[To be done]: Repeat only the lines below that run from the line with "Build this scene" to the line with "rnd = random.Random(7)", ends included; skip every picture.

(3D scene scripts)
__________________________________________________

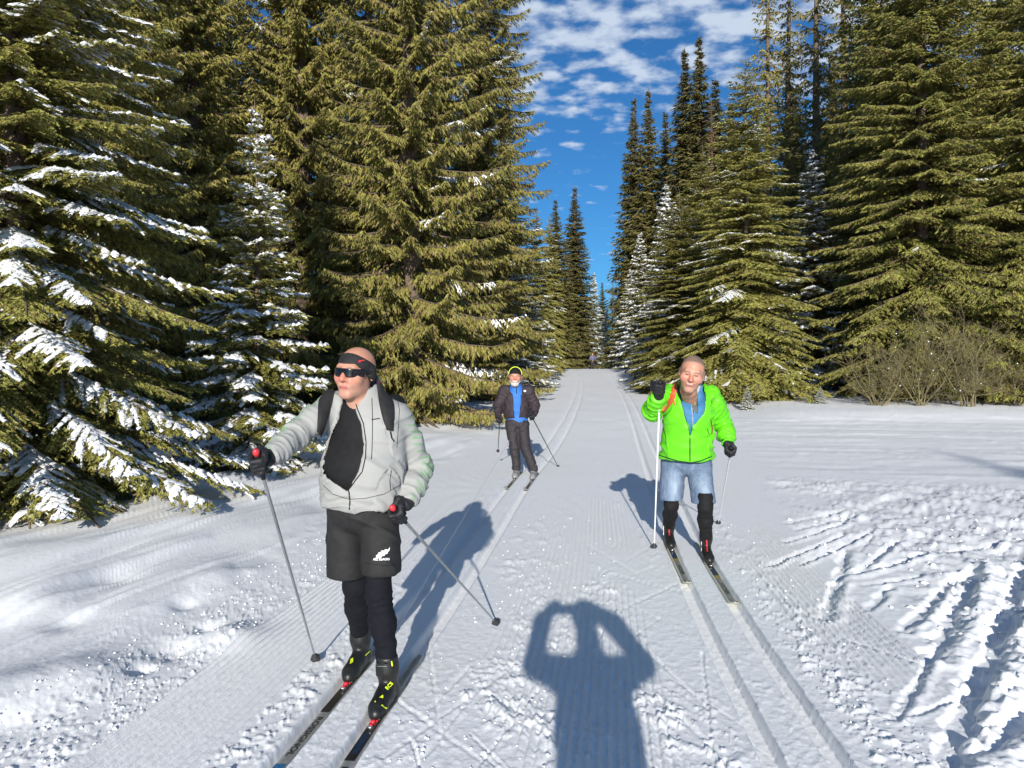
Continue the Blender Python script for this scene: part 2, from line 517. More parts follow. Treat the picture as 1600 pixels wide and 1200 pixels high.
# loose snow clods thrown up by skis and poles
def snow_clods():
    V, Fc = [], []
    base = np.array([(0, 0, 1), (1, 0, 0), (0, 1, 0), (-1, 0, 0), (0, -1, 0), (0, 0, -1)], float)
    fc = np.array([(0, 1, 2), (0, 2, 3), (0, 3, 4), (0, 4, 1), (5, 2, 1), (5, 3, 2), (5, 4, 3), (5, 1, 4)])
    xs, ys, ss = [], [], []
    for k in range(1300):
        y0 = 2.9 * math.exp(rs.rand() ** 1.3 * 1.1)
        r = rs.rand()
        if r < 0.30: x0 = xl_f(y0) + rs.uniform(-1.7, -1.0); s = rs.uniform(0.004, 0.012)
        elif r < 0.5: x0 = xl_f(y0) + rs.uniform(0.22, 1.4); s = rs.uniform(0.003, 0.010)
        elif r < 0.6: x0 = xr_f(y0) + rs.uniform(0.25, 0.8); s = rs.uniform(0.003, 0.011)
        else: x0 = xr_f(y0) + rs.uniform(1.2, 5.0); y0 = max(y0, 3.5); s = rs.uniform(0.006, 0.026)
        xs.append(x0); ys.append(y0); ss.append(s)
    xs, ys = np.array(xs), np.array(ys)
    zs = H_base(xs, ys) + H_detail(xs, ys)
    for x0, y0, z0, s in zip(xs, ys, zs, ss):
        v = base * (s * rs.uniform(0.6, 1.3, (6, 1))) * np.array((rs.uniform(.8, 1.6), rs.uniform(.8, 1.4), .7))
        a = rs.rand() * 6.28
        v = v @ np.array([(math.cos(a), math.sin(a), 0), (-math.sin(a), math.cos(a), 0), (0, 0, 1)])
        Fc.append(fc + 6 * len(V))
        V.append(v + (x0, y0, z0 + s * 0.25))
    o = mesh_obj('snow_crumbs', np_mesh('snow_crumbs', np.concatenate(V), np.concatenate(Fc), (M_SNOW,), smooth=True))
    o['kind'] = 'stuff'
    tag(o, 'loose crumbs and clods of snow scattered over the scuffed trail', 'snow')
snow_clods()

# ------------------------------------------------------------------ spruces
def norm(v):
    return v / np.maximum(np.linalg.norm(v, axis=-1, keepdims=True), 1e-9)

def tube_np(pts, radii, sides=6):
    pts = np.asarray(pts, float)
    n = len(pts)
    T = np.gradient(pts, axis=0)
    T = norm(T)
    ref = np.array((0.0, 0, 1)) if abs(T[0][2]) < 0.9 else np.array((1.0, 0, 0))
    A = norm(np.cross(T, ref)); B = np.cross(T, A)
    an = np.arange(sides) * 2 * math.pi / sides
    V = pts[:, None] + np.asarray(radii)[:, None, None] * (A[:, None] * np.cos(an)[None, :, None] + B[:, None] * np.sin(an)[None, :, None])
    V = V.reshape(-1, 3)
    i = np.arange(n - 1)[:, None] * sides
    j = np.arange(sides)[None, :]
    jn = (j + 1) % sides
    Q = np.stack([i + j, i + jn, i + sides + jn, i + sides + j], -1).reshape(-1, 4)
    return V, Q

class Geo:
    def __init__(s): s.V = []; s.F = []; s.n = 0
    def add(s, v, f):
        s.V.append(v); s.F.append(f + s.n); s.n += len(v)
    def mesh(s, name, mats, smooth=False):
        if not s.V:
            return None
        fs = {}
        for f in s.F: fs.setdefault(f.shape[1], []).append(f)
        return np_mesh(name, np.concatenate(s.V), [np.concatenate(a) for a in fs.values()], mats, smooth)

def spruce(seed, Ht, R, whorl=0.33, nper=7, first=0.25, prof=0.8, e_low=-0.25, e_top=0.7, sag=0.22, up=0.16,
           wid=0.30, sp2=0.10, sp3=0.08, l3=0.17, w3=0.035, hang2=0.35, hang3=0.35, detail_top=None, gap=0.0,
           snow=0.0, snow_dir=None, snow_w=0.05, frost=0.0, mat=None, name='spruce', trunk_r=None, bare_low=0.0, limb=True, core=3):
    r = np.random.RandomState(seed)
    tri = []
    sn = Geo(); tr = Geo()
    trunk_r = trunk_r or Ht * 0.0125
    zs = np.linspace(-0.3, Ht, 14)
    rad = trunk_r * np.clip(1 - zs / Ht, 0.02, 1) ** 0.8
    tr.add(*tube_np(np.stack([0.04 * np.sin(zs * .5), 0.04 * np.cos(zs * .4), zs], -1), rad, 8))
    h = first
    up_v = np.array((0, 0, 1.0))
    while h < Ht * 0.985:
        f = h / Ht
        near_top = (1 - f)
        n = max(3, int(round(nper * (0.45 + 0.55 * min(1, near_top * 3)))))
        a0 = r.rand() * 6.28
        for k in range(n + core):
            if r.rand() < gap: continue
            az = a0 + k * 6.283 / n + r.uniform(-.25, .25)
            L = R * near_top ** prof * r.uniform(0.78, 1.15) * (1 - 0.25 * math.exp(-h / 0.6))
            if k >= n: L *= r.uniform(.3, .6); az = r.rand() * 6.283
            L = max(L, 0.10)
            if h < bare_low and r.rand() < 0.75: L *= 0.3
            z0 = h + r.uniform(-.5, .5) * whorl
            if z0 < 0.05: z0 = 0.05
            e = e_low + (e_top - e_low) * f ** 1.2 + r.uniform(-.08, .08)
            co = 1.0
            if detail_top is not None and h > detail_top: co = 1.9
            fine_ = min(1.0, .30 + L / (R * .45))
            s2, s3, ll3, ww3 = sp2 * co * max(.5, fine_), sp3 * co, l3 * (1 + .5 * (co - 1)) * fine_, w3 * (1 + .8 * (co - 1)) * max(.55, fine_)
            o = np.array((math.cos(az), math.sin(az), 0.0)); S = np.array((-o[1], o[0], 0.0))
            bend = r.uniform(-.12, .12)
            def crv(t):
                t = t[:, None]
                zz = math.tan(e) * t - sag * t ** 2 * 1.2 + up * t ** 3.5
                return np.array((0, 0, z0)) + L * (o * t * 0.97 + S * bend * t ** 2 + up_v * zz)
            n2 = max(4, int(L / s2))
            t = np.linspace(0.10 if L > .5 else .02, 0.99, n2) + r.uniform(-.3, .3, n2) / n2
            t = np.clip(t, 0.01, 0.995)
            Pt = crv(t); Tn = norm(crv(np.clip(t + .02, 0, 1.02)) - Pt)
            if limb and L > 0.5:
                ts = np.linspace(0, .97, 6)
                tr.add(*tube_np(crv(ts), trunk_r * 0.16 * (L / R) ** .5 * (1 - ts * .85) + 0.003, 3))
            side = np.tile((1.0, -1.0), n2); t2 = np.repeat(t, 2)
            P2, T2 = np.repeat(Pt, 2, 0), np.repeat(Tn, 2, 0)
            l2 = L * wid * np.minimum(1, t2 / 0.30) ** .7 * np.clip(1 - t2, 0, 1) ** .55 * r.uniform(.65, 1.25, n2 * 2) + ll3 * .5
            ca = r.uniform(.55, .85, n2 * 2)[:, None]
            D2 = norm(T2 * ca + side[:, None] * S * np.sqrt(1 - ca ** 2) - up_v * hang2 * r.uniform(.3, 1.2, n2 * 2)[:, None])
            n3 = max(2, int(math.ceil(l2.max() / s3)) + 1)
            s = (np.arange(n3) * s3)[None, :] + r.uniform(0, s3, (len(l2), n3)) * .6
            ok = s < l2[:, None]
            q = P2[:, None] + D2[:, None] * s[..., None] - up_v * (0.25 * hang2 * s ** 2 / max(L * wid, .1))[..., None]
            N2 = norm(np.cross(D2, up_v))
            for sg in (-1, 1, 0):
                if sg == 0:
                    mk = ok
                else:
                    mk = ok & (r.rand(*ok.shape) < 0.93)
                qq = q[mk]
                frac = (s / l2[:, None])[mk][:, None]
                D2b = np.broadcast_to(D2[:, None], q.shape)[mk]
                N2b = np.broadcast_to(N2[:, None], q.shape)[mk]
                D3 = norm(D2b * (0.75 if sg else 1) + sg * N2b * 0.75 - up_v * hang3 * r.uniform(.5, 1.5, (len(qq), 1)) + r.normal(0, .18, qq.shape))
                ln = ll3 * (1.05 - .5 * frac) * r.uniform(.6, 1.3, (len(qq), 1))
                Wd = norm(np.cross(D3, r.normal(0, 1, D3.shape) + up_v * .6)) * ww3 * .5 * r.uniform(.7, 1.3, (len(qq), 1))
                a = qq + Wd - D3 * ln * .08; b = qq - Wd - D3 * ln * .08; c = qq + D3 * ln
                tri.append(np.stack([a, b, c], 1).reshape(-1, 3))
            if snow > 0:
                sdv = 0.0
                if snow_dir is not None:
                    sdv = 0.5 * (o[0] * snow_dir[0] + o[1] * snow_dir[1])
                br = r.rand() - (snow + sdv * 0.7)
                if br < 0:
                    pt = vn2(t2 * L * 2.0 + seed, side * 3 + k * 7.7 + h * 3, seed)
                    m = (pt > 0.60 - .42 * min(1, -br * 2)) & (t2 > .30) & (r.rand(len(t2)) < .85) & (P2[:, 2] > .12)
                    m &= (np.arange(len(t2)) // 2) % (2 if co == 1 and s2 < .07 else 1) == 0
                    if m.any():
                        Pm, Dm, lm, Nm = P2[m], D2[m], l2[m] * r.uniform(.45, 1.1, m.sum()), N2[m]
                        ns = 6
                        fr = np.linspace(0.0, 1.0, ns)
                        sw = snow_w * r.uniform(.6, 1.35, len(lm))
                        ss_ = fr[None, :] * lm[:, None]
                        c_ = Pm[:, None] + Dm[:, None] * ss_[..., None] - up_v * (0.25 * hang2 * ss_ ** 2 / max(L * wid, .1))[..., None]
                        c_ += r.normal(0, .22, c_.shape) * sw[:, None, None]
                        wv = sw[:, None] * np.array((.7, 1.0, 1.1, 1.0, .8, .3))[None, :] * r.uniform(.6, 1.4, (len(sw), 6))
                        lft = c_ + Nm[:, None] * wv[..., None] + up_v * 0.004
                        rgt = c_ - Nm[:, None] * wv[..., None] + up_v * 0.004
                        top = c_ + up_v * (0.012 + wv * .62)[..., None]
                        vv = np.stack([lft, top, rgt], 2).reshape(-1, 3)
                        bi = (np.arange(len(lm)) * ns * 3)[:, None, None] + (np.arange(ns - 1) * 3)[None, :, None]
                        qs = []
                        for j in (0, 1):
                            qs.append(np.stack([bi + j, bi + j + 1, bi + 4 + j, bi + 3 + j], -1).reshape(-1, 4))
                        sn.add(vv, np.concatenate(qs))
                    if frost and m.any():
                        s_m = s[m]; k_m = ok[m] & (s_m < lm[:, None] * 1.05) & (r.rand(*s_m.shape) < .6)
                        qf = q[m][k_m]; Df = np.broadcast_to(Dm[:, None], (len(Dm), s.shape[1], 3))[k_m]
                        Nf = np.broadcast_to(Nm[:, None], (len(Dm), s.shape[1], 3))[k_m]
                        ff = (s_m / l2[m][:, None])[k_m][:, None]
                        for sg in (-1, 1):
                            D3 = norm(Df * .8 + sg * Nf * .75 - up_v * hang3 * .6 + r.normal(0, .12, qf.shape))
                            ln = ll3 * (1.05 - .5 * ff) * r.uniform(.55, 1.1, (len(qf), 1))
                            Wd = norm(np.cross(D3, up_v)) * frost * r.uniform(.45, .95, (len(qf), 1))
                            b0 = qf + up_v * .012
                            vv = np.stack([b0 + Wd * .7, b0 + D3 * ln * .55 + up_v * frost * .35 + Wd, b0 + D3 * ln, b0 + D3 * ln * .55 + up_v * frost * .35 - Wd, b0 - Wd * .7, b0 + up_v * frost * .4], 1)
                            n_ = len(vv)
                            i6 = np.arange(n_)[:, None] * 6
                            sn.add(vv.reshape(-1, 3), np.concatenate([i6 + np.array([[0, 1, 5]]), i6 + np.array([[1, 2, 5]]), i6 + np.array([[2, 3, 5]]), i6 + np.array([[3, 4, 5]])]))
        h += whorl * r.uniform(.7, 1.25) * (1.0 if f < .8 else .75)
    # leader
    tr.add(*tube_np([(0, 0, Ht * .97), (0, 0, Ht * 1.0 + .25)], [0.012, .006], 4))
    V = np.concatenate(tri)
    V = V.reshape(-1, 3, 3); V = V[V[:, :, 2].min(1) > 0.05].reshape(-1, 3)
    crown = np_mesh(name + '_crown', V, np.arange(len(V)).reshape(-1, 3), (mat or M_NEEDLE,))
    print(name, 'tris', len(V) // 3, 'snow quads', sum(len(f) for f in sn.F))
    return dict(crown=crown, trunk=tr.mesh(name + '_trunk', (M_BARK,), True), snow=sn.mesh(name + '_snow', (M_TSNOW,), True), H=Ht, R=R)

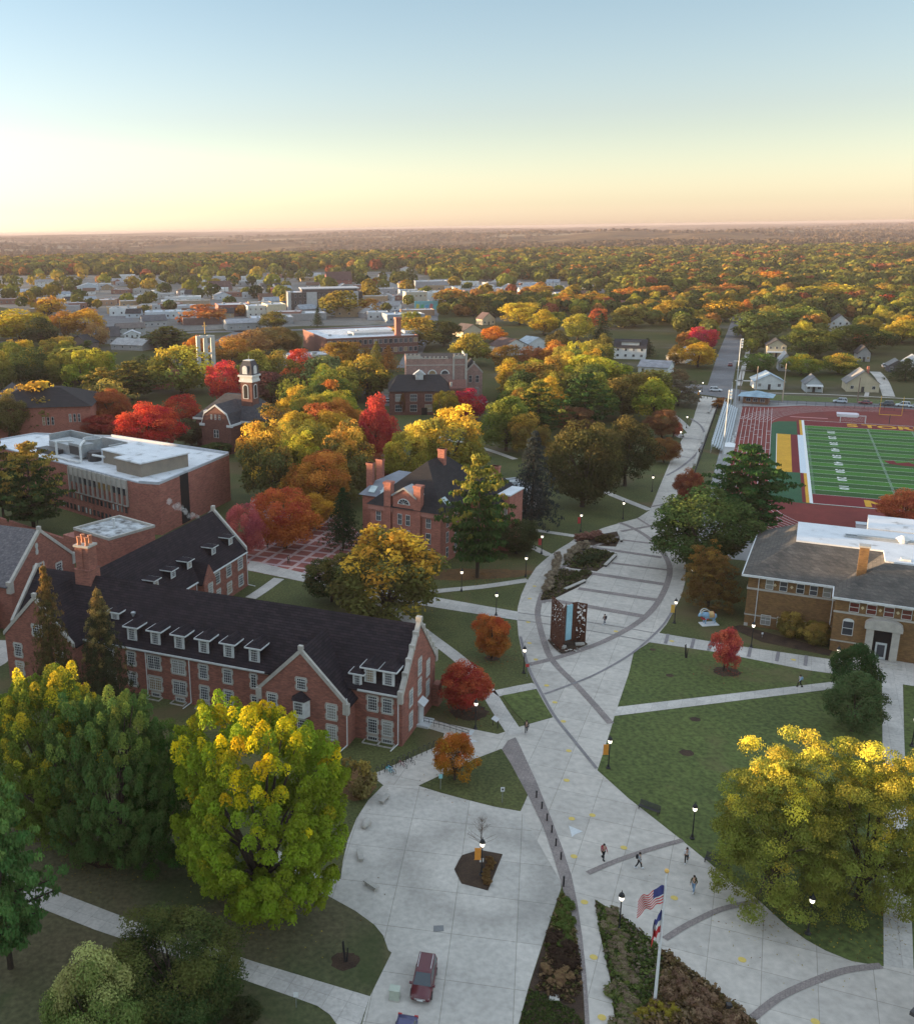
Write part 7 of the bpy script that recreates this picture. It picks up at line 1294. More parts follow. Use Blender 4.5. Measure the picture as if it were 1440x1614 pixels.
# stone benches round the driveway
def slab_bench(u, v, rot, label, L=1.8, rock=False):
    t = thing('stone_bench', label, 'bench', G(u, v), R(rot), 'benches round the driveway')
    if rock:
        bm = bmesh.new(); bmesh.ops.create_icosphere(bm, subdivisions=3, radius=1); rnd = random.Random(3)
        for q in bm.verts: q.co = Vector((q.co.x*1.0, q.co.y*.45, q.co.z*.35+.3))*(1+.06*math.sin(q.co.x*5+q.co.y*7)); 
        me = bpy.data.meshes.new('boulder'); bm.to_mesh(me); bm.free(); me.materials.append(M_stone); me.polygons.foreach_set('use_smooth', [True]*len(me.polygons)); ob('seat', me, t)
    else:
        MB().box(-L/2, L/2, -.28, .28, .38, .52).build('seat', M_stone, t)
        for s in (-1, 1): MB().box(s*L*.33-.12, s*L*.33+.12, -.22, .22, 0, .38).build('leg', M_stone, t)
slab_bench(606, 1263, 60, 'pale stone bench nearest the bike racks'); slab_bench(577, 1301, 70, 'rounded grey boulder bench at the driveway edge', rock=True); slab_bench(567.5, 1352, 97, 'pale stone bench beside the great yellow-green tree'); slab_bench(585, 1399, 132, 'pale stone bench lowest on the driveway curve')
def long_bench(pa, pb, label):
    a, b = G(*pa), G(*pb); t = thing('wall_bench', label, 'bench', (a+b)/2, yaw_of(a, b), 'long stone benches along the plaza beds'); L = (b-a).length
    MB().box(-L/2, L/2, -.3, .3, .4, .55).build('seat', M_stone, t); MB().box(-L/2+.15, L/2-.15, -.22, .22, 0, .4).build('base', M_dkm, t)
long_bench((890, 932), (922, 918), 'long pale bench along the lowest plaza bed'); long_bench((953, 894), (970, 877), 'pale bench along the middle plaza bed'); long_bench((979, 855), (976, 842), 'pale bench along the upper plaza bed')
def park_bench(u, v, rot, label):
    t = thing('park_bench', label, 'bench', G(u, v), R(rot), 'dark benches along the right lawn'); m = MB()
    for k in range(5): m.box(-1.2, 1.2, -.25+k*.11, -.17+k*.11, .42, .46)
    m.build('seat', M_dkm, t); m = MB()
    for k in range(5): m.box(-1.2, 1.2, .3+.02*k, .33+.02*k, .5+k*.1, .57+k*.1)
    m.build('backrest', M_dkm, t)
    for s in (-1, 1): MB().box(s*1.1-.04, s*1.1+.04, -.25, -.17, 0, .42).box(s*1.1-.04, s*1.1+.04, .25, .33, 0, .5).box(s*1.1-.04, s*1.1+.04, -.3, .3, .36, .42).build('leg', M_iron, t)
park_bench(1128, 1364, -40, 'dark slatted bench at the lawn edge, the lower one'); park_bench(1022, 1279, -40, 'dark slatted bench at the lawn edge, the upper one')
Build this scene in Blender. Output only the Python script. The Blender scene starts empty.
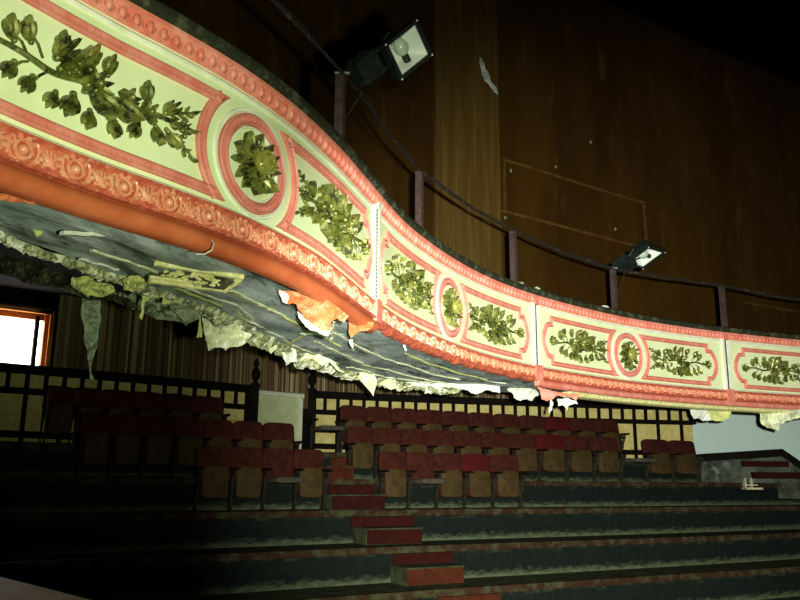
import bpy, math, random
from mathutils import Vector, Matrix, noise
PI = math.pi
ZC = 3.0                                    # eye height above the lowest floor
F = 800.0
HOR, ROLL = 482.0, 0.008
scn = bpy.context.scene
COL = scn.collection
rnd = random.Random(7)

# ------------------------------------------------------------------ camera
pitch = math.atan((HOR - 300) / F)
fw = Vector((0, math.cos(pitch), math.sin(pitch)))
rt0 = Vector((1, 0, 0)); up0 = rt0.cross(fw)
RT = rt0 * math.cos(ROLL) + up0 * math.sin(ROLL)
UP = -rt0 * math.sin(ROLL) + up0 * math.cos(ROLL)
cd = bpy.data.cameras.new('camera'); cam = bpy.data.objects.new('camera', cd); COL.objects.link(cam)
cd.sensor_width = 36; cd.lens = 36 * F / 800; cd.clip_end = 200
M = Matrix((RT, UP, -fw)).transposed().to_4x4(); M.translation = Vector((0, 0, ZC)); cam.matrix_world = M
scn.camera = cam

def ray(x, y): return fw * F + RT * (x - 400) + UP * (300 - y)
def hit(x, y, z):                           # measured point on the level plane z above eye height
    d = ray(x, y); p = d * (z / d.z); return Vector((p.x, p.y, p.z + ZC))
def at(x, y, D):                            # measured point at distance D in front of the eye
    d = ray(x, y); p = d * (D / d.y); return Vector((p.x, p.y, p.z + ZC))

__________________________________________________

[Task response]:
Build this scene in Blender. Output only the Python script. The Blender scene starts empty.
import bpy, math, random
from mathutils import Vector, Matrix, noise
PI = math.pi
ZC = 3.0                                    # eye height above the lowest floor
F = 800.0
HOR, ROLL = 482.0, 0.008
scn = bpy.context.scene
COL = scn.collection
rnd = random.Random(7)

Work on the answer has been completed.